The concert includes classic chamber works by Robert Schumann and Charles Ive, along with Schweitzer Institute composers James Aikman and Robert Zimmerman.

Performers for the concert include members of the institute’s nine-member chamber ensemble and players from the Spokane Symphony, the festival’s orchestra-in-residence. Members of the Schweitzer Institute ensemble were selected from audition tapes by the festival’s artistic director, Gunther Schuller, and ensemble director, violinist Young-Nam Kim. They include young performers from six states, Hong Kong and Taiwan.

The players are coached by Schuller and Kim. For the new works being presented, they will also be coached by Schweitzer’s composerin-residence, Donald Erb, and the composers themselves.

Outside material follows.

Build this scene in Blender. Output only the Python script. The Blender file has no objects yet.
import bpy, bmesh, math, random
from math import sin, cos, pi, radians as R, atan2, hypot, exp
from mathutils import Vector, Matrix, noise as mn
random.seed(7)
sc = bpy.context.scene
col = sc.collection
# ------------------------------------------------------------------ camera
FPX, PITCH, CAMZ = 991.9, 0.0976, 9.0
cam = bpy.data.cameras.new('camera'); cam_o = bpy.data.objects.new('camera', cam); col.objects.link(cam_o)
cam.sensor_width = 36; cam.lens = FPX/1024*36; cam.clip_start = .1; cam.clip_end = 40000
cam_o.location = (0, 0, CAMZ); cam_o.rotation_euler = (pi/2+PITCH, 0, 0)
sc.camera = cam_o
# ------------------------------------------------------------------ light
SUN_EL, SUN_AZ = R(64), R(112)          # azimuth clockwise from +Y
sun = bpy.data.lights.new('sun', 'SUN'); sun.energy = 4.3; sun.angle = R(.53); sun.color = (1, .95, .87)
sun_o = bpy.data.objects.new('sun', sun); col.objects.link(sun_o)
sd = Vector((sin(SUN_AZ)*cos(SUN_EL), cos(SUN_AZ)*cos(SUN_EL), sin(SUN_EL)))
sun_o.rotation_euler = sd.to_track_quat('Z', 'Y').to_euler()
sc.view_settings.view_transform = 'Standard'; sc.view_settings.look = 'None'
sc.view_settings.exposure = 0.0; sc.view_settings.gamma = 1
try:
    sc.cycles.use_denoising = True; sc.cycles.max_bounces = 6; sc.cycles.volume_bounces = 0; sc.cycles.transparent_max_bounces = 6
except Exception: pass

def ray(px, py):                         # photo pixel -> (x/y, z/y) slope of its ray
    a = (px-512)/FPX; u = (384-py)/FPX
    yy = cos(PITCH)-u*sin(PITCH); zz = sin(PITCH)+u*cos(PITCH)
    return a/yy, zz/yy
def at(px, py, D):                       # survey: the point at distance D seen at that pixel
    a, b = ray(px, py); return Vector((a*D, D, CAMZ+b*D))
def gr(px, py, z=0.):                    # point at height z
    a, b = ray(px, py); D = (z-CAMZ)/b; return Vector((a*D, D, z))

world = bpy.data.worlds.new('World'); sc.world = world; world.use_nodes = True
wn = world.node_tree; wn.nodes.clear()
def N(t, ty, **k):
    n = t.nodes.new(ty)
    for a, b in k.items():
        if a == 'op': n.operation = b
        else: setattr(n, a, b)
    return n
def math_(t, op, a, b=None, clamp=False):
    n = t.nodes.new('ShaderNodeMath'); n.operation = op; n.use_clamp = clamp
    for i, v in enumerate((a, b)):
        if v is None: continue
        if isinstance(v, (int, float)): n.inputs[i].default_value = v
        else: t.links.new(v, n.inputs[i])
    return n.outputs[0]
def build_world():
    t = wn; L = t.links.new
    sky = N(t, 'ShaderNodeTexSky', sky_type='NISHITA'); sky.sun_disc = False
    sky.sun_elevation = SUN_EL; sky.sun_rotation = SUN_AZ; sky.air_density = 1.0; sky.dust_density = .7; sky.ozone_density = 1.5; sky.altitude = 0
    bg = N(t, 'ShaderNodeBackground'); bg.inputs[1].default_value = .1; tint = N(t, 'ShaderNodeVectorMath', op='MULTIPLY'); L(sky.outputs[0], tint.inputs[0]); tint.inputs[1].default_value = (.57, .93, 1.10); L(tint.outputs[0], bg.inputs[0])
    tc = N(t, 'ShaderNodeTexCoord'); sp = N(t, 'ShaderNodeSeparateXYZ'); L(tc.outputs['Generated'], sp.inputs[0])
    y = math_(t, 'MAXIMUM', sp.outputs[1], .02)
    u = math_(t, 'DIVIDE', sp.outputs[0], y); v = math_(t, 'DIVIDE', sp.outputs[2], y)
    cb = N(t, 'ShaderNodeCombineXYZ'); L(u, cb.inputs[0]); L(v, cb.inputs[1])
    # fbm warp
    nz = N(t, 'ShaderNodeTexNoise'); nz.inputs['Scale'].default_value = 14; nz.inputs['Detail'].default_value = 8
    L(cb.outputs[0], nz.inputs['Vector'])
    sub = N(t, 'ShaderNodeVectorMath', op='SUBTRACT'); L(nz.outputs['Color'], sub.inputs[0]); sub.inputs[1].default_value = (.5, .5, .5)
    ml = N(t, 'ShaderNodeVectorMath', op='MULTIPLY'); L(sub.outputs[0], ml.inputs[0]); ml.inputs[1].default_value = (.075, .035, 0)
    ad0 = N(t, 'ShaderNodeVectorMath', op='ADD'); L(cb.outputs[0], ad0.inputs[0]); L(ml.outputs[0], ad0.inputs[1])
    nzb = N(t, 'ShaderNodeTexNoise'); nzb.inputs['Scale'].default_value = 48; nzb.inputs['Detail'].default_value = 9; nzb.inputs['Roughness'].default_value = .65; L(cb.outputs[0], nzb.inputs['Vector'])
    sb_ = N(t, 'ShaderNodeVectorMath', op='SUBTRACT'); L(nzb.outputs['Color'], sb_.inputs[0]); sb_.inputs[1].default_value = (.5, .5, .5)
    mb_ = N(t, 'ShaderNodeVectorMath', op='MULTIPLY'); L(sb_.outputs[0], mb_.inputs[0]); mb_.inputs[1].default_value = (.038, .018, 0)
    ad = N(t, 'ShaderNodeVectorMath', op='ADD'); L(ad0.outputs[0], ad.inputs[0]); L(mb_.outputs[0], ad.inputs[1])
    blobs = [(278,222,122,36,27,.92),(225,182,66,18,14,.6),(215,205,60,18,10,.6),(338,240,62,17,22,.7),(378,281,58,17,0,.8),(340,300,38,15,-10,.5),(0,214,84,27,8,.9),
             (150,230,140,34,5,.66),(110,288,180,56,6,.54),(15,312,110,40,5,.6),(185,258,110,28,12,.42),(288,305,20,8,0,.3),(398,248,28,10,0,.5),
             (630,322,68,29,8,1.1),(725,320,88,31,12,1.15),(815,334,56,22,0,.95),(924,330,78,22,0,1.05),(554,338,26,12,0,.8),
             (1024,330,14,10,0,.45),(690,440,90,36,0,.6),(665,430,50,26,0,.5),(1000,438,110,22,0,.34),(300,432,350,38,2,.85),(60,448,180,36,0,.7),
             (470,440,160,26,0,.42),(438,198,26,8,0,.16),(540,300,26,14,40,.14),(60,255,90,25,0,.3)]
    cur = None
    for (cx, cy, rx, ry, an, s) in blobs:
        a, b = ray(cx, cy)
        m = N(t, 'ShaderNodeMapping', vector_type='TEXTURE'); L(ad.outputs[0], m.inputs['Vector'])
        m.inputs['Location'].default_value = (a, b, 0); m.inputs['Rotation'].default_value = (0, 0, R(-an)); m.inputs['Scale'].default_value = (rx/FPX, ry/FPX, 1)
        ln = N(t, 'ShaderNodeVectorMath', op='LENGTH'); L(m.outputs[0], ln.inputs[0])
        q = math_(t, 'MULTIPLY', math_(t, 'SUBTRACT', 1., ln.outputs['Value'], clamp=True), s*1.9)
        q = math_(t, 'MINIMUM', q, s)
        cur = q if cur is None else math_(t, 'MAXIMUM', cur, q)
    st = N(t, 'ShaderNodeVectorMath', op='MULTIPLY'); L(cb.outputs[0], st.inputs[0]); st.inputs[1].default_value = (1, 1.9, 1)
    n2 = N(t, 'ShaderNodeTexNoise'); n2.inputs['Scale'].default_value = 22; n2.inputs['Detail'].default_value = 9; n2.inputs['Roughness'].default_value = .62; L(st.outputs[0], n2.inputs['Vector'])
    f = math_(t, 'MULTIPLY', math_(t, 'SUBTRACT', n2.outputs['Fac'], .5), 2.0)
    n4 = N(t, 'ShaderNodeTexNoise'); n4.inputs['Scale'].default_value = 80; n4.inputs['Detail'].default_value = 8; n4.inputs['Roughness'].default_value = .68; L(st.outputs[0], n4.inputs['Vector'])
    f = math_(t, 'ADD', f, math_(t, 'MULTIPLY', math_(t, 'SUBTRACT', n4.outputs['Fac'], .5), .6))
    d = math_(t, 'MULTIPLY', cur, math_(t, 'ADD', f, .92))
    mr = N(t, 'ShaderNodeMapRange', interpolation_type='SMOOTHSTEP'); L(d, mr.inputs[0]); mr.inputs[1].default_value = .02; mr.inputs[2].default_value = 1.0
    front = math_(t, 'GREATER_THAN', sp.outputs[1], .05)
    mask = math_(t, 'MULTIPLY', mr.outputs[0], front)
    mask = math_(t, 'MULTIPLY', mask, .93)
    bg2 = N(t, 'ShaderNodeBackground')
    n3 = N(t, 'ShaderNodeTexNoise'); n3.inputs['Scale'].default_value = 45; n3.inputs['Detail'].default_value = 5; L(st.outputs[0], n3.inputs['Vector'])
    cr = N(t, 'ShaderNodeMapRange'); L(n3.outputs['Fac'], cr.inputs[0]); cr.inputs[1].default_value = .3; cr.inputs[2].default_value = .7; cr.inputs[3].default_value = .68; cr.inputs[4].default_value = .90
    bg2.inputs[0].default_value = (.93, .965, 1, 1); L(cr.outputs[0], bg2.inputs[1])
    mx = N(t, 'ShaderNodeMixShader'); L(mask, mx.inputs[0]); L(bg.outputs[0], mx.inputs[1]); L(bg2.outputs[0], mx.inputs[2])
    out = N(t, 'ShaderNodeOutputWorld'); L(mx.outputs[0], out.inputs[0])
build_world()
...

Kim is professor of violin and chamber music at the University of Minnesota, and Erb is head of the composition program at the Cleveland Institute of Music. The composition program at the Schweitzer Institute includes nine young composers selected by Schuller and Erb.

Wednesday’s program will begin with Robert Schumann’s Quintet for Piano and Strings, Op. 44, performed by pianist Jen-Ling Huang, violinists Joseph Meyer and Juin-Ying Lee, violist Kurt Rohde and cellist Dieter Raztlef. The program also will include Charles Ives’ Largo for Violin, Clarinet and Piano played by Young-Nam Kim, Barnaby Palmer and Daniel J. Velicer.

Schweitzer Institute composers are represented by Aikman’s Sonata for Violin and Piano played by Jui-Ying Lee and violinist Daniel Velicar and Zimmerman’s “Stuart Suite” performed by flutist Carrie Rose and cellist Dieter Ratzlef as well as marimbist Bryan Bogue from the Spokane Symphony.

Idaho performances are free to the public.